J’épargne au lecteur le reste de la tirade. Et M. Fréchette veut faire croire au monde que le sol canadien produit de telles merveilles pédagogiques ! Oh non ! On en trouve peut-être à Boston, mais nulle part ailleurs sur ce continent.

Ce qu’il y a de plus étonnant, c’est que ce caquetage scientifique ne dégoûte pas Hastings. À peine Rose a-t-elle débité cette harangue, que le jeune Anglais la demande en mariage. Pour moi, j’aimerais cent fois mieux m’ensevelir vivant dans les sables du Sahara ou dans les glaces du Groënland que d’épouser une femme qui me parlerait de Léonidas et de ses trois cents Spartiates.

M. Fréchette appelle cette jeune fille : La sainte, et elle admire le suicide ; elle bat les campagnes à toute heure de la nuit avec n’importe qui ; elle « tire du pistolet » ; elle chante la Marseillaise la carabine à la main, et fait cent autres extravagances. Excentrique, oui ; sainte, jamais.

Je crois pouvoir résumer comme suit cette étude sur Papineau : Le drame de M. Fréchette a pour but de glorifier des événements et de réhabiliter un homme que les gens bien pensants ne peuvent pas admirer ; il n’est pas du tout conforme à la vérité historique ; et comme simple œuvre d’art il est d’une très faible exécution.[1]

  1. Cette critique valut à M. Tardivel une explosion de haine dans les colonnes de la Patrie, numéro du 31 juillet 1880. Voici un échantillon de cette prose libérale :

    « Quel brave garçon ! quel sympathique écrivain ! quel charitable confrère que ce M. Tardivel.

    « C’est le modèle des journalistes réactionnaires militants !

    « Un vrai petit Veuillot, quoi !

    . . . . . . . . . . . . . . . . . . . . . . . . .

    « C’est écœurant, voilà tout ; et si M. Tardivel a ou l’intention de donner le haut-le-cœur à ses lecteurs, il a parfaitement réussi.

    . . . . . . . . . . . . . . . . . . . . . . . . .

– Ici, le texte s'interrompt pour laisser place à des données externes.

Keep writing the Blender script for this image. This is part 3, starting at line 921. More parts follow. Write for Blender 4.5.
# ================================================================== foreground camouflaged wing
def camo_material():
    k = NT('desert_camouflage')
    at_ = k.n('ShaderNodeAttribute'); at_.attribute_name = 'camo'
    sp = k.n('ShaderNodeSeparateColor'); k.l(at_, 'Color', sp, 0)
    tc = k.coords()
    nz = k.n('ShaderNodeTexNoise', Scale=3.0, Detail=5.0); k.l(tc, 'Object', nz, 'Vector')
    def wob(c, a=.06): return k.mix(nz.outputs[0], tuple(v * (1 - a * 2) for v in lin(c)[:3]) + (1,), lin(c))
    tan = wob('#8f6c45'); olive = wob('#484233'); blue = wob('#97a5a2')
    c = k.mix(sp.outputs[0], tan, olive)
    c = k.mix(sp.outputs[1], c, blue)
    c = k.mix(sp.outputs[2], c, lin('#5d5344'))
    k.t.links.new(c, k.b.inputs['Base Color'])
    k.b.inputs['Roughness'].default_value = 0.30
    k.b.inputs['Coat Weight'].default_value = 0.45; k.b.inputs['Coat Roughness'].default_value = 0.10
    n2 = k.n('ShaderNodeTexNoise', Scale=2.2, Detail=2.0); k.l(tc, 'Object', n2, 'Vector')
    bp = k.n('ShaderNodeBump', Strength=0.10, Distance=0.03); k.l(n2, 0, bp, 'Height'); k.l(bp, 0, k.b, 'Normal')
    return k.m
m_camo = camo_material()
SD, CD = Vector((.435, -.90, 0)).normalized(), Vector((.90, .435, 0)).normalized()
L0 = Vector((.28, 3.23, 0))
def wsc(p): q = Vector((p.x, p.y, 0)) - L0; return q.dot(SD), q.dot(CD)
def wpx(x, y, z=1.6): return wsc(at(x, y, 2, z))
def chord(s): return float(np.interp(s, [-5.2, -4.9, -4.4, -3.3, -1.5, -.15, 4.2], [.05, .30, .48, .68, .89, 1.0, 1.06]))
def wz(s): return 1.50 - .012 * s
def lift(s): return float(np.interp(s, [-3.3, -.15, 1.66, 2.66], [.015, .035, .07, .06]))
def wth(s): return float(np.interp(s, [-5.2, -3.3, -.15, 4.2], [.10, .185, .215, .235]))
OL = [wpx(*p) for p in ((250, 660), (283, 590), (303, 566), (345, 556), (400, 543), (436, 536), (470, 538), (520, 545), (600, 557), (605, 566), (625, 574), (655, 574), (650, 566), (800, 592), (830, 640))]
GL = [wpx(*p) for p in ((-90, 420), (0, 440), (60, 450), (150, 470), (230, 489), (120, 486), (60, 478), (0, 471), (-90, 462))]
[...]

    « Il faut que l’homme soit fou on qu’il soit bien bêtement méchant.

    « J’aime mieux croire à la folie, en attendant le retour de Fréchette qui n’a pas besoin de moi pour régler ses comptes.

    « M. Tardivel ne perd rien pour attendre ! »

    M. Tardivel profite de cette occasion pour faire remarquer à la Patrie qu’il attend toujours.